> **WRITTEN PROBLEM**: From the first line of the data through the line containing "return m, nt, nt.nodes['Principled BSDF']", return each line exactly.
****************************************
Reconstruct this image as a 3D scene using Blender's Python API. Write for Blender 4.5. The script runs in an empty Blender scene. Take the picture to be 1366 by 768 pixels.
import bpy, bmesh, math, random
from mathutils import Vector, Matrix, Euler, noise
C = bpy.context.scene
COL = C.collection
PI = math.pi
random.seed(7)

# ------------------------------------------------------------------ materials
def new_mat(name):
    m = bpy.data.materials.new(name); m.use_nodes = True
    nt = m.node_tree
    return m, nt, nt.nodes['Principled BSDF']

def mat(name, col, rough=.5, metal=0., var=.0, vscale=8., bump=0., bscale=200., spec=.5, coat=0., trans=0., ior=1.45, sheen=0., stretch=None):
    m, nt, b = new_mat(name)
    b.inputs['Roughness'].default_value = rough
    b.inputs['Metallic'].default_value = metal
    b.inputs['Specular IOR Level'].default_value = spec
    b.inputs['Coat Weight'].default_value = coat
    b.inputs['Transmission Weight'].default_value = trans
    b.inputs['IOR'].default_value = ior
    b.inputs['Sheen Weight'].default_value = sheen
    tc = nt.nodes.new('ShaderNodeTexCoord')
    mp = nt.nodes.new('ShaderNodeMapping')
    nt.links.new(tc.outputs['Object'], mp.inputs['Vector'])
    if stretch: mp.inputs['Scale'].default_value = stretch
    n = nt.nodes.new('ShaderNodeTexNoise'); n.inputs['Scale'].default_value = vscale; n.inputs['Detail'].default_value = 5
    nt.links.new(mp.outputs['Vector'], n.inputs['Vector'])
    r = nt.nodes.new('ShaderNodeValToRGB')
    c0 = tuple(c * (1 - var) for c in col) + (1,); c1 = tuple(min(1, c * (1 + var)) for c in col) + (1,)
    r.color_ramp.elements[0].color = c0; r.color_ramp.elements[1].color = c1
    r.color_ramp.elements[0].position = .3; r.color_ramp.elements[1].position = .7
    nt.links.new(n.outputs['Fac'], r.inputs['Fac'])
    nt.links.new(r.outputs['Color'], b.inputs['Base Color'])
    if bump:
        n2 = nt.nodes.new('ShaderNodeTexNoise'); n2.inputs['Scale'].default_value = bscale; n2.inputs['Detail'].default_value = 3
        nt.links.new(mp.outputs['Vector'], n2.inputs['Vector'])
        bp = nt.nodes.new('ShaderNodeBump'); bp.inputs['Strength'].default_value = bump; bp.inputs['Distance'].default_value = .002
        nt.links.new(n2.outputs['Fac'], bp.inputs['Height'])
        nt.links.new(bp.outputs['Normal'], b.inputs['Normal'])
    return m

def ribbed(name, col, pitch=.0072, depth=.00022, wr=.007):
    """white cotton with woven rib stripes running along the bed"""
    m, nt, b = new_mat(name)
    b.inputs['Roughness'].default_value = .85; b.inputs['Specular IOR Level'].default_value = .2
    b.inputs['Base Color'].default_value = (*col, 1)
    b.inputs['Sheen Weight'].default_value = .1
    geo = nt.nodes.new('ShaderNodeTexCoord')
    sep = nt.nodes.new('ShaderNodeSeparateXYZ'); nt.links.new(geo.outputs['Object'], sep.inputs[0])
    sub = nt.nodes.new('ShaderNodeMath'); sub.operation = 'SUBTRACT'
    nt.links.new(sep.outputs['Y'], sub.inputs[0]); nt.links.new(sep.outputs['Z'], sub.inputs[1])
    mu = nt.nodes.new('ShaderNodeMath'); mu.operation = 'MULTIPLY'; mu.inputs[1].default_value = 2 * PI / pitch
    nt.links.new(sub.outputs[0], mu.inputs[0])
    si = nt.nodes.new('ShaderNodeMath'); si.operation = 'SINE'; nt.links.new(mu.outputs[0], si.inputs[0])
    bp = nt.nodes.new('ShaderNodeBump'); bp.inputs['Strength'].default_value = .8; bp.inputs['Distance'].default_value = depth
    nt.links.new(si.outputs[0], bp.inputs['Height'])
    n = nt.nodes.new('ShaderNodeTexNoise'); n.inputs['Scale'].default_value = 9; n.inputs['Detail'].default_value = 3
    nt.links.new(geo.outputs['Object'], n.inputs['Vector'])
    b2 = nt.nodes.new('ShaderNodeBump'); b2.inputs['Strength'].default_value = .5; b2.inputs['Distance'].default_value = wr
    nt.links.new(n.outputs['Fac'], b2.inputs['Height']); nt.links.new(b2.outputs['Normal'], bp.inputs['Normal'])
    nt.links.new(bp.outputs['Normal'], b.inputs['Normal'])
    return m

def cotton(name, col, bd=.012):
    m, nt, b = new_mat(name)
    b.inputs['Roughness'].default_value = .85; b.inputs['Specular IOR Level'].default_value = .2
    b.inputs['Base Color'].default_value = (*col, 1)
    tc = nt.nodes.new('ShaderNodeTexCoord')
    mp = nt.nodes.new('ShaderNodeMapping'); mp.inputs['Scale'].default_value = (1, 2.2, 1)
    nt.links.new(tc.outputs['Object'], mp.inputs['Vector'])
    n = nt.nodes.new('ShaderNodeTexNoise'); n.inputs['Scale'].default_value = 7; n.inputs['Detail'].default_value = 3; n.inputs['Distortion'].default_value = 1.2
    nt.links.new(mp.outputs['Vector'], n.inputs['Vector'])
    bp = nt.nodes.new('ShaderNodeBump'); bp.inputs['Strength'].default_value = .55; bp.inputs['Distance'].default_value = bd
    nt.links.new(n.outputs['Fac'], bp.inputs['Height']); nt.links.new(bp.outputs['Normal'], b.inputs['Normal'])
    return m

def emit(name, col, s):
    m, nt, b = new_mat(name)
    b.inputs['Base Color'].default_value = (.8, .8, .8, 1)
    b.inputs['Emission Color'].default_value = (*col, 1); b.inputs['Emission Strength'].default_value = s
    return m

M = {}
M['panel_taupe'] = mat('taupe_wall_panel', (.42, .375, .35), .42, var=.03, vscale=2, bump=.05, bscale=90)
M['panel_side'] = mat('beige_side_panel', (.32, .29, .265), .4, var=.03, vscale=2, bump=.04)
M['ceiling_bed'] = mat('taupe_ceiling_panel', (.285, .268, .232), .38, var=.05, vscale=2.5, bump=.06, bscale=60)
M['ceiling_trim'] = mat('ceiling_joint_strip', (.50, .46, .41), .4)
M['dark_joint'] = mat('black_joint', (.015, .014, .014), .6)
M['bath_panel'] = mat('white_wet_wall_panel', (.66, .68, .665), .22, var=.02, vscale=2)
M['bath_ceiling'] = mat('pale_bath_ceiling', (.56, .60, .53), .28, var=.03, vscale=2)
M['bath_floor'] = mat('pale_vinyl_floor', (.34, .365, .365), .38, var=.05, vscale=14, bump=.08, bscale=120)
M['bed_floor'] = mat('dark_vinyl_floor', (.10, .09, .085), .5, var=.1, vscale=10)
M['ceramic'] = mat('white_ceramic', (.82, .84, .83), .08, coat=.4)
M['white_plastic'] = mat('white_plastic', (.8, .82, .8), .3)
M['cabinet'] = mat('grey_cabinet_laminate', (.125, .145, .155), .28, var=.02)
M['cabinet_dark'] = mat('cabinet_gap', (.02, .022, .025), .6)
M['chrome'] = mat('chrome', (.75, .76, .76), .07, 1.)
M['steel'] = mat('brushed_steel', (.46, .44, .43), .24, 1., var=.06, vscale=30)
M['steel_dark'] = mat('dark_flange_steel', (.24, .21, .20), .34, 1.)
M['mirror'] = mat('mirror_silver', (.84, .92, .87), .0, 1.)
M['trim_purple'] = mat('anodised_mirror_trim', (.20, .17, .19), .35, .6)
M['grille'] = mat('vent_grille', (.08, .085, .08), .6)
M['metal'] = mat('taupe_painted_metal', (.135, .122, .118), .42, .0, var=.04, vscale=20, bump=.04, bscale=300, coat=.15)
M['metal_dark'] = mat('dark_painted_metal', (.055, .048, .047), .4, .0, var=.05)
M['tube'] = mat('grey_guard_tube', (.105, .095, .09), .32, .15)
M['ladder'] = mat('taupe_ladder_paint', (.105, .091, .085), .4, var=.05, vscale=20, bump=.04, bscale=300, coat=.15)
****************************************
> **RESPONSE FOR THIS EXERCISE**:
Reconstruct this image as a 3D scene using Blender's Python API. Write for Blender 4.5. The script runs in an empty Blender scene. Take the picture to be 1366 by 768 pixels.
import bpy, bmesh, math, random
from mathutils import Vector, Matrix, Euler, noise
C = bpy.context.scene
COL = C.collection
PI = math.pi
random.seed(7)

# ------------------------------------------------------------------ materials
def new_mat(name):
    m = bpy.data.materials.new(name); m.use_nodes = True
    nt = m.node_tree
    return m, nt, nt.nodes['Principled BSDF']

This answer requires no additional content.